## WHAT IS NEEDED
Beginning with the line that contains "Model this scene", retype the entries below exactly, ending with the line that contains "from mathutils import Vector". Leave out any pictures.

## EXTRACTED RECORDS
════

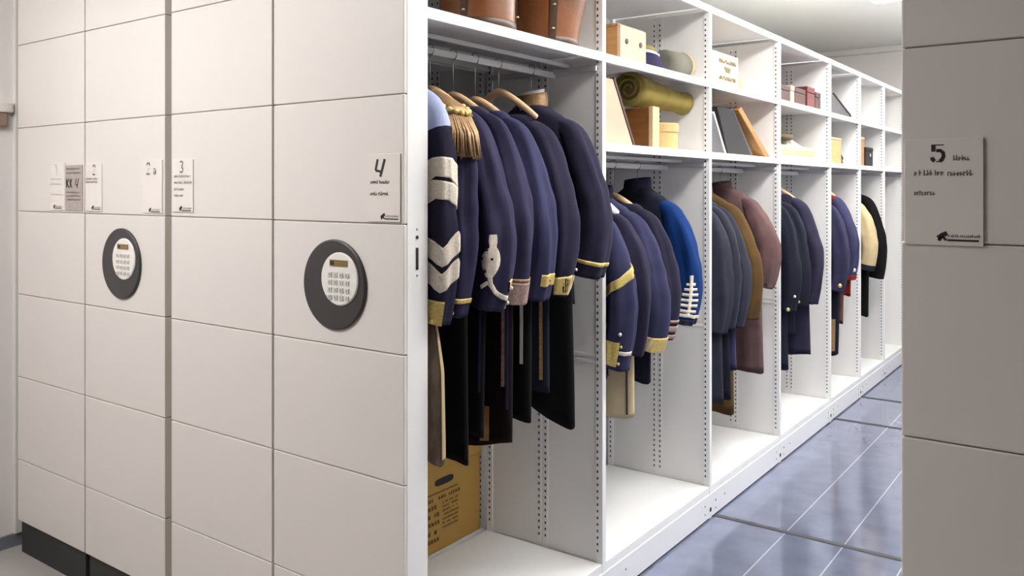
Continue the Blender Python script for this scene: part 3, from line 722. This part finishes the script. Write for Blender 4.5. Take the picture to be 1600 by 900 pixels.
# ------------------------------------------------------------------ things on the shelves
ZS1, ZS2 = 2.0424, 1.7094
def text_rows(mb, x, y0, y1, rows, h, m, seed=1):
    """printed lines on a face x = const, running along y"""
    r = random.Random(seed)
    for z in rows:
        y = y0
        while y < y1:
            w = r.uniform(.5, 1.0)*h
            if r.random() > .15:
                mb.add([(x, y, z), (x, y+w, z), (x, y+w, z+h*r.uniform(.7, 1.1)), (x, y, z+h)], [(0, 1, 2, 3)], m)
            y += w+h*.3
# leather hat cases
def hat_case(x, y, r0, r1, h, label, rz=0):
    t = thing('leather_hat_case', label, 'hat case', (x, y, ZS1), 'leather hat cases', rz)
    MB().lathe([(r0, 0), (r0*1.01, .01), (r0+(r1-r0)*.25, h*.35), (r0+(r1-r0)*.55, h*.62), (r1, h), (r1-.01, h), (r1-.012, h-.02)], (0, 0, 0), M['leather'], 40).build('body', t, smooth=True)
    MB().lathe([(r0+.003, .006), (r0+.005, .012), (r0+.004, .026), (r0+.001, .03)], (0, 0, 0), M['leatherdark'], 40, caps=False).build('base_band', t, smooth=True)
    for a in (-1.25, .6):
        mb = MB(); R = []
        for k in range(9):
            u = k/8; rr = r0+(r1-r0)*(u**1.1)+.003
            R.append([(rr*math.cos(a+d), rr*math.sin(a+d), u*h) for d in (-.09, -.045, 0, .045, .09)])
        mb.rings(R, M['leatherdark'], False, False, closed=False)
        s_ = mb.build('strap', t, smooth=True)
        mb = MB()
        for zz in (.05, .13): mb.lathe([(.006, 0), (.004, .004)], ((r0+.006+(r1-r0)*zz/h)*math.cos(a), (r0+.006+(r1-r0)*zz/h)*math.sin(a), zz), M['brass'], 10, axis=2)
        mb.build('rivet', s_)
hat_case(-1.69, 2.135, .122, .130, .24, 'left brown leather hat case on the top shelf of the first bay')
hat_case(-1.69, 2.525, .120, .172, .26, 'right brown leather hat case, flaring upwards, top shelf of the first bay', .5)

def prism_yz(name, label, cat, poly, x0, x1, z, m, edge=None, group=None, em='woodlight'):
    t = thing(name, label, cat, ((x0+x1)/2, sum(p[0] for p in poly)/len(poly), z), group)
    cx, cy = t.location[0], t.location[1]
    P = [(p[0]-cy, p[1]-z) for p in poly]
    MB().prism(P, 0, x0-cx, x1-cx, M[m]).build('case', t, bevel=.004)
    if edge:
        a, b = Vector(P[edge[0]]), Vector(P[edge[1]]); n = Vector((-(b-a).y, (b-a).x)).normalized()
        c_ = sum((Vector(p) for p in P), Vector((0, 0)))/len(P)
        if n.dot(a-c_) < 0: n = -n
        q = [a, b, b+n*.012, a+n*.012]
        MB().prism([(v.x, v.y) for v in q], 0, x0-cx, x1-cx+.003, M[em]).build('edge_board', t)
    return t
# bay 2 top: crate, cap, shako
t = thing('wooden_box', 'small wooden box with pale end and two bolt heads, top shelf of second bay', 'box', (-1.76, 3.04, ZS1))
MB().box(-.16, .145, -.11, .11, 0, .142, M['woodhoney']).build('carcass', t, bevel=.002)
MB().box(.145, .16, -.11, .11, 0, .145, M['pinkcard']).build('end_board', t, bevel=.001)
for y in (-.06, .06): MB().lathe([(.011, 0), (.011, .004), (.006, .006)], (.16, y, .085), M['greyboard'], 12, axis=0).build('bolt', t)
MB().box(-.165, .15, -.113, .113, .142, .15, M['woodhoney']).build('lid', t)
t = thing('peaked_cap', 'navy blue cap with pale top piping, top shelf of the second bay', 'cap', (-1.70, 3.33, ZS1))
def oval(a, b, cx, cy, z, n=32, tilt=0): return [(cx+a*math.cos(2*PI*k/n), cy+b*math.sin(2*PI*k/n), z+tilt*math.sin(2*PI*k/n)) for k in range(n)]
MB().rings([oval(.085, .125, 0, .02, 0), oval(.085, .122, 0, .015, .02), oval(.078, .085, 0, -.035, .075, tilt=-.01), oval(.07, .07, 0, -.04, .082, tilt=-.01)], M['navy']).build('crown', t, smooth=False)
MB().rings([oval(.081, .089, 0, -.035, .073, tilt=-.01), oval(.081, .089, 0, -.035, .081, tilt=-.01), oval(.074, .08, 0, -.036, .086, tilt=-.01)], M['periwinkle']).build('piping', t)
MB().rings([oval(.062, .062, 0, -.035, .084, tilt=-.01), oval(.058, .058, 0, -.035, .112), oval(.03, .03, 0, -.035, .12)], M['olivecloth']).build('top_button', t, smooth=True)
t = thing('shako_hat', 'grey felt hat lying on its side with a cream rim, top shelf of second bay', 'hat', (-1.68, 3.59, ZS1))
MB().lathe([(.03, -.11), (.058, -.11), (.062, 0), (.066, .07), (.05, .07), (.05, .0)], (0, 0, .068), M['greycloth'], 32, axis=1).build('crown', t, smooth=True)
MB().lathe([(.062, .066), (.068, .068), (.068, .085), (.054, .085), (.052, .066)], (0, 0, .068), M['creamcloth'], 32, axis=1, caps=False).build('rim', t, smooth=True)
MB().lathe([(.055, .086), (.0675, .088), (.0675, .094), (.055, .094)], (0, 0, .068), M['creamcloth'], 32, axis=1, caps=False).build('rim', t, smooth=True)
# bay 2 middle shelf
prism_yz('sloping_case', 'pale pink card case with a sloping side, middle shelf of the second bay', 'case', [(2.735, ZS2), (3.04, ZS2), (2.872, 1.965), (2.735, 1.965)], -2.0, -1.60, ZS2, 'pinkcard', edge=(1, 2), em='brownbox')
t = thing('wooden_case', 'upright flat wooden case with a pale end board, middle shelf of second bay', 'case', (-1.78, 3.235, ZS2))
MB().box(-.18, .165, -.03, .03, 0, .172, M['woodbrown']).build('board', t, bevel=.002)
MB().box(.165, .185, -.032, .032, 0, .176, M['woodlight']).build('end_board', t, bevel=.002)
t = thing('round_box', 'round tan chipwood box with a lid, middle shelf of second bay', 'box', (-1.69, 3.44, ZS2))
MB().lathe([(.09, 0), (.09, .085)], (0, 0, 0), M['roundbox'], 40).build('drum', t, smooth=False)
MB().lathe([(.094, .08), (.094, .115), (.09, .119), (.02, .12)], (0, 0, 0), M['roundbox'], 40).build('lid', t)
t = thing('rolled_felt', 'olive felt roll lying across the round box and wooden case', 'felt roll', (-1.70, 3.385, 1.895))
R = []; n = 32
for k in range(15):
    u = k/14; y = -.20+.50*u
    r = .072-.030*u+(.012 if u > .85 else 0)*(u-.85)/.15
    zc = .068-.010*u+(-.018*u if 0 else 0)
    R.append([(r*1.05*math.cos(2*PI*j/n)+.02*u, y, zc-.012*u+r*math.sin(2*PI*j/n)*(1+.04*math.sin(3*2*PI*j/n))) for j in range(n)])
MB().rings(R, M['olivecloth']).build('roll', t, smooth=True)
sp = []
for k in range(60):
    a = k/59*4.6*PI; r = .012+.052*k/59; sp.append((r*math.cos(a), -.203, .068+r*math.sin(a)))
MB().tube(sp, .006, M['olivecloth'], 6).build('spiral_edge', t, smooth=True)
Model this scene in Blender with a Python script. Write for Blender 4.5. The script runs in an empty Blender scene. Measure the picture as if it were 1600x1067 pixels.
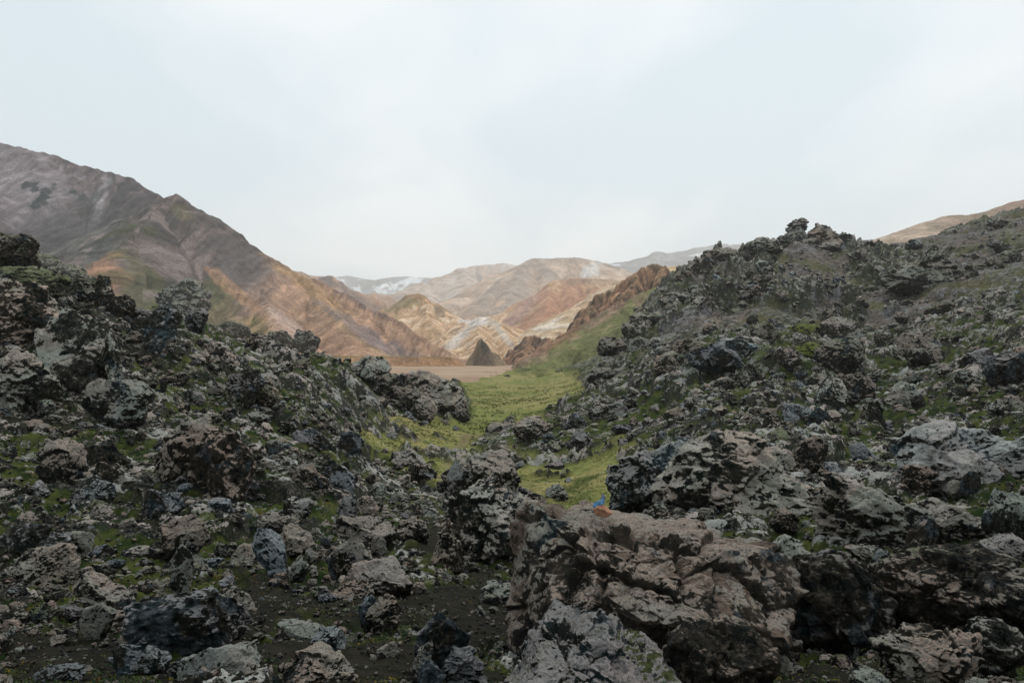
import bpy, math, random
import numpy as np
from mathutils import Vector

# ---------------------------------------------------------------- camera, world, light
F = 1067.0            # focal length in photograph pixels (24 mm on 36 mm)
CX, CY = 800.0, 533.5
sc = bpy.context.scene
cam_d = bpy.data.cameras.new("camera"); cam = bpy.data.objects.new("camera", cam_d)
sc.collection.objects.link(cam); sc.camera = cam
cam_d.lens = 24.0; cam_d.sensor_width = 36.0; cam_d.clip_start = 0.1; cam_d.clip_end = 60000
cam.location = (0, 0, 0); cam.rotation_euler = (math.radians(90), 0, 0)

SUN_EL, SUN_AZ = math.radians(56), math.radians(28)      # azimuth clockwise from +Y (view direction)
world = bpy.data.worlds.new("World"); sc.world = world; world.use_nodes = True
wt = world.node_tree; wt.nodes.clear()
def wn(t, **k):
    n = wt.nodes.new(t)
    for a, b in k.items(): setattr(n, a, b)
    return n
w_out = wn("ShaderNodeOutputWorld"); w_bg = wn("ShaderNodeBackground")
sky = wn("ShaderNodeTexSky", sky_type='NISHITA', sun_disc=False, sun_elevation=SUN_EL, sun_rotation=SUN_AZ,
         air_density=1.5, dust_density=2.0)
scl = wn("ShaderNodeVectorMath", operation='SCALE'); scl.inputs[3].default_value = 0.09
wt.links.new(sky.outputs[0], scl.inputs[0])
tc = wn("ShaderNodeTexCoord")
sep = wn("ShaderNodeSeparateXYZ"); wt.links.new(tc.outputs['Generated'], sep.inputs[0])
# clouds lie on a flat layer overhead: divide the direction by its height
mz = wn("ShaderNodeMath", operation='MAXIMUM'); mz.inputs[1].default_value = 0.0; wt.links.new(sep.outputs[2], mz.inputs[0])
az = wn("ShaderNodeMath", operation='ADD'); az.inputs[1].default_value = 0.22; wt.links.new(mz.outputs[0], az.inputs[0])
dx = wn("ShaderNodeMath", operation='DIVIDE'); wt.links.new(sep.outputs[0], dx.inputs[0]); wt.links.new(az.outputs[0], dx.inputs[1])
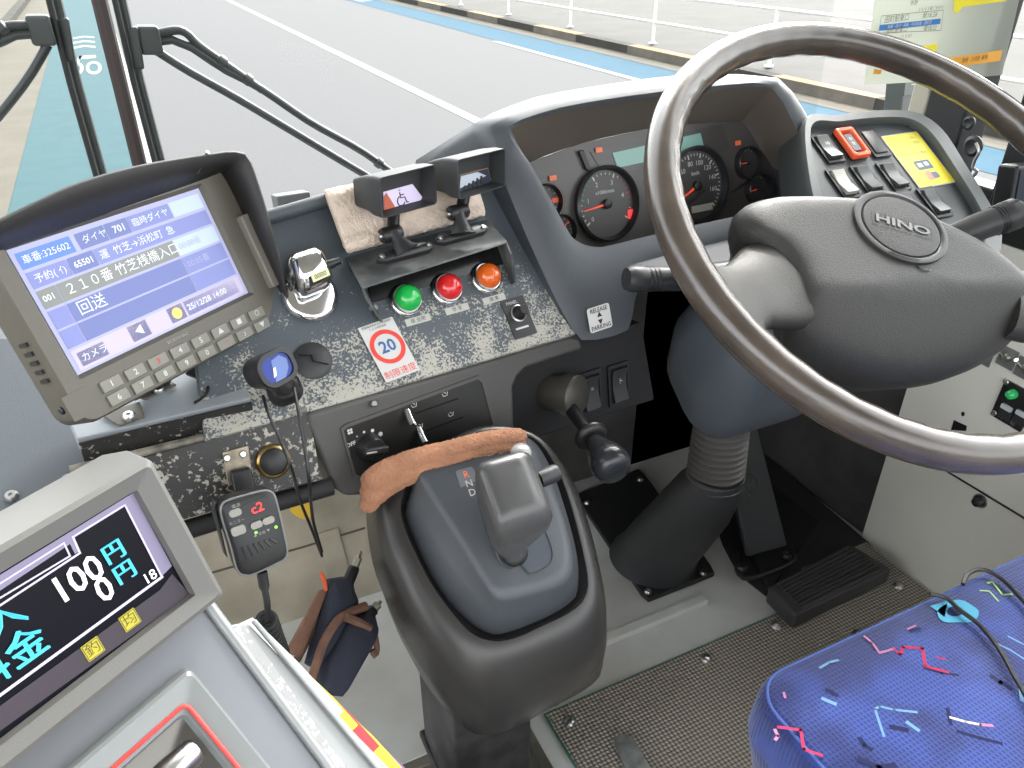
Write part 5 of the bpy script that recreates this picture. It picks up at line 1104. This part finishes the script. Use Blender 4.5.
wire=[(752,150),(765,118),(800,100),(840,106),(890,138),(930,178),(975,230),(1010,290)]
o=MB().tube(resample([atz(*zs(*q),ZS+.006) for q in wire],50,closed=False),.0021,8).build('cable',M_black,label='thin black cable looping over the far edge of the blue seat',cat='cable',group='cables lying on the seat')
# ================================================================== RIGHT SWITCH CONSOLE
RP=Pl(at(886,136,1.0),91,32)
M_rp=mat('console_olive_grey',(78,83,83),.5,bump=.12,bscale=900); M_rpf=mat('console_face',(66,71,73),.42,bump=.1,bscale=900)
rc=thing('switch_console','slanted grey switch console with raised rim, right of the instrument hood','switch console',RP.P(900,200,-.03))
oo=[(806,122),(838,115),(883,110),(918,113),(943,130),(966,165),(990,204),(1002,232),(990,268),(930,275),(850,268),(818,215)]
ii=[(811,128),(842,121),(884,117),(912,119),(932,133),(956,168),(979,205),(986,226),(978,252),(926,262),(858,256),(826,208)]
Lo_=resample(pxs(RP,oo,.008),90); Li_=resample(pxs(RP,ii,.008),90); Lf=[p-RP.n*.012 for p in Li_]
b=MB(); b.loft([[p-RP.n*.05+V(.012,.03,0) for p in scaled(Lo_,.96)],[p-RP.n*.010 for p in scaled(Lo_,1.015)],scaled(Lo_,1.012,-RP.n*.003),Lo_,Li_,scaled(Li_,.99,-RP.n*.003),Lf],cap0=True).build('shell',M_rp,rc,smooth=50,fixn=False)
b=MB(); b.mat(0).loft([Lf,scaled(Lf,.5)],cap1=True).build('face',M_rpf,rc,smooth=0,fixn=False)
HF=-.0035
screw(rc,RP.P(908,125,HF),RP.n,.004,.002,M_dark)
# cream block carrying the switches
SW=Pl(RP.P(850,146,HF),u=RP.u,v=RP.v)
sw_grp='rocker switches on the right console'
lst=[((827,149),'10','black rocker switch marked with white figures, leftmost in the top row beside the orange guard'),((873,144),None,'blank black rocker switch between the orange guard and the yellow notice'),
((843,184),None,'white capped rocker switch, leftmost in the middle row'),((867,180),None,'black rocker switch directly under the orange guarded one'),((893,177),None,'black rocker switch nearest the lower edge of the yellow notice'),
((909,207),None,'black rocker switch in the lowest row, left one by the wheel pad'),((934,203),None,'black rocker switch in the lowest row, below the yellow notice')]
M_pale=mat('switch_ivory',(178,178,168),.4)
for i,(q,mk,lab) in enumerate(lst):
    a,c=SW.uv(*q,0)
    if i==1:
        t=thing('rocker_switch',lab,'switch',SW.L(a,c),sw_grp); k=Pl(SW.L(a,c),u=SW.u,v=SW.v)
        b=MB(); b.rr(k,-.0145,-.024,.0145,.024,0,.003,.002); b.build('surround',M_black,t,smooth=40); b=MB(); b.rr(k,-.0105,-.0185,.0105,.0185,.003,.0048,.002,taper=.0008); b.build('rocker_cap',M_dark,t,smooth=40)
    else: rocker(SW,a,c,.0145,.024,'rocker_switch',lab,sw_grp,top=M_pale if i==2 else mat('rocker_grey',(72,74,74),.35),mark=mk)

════

## EXPECTED ANSWER
Model this scene in Blender with a Python script. Write for Blender 4.5. The script runs in an empty Blender scene. Measure the picture as if it were 1600x1067 pixels.
import bpy, math, random
import numpy as np
from mathutils import Vector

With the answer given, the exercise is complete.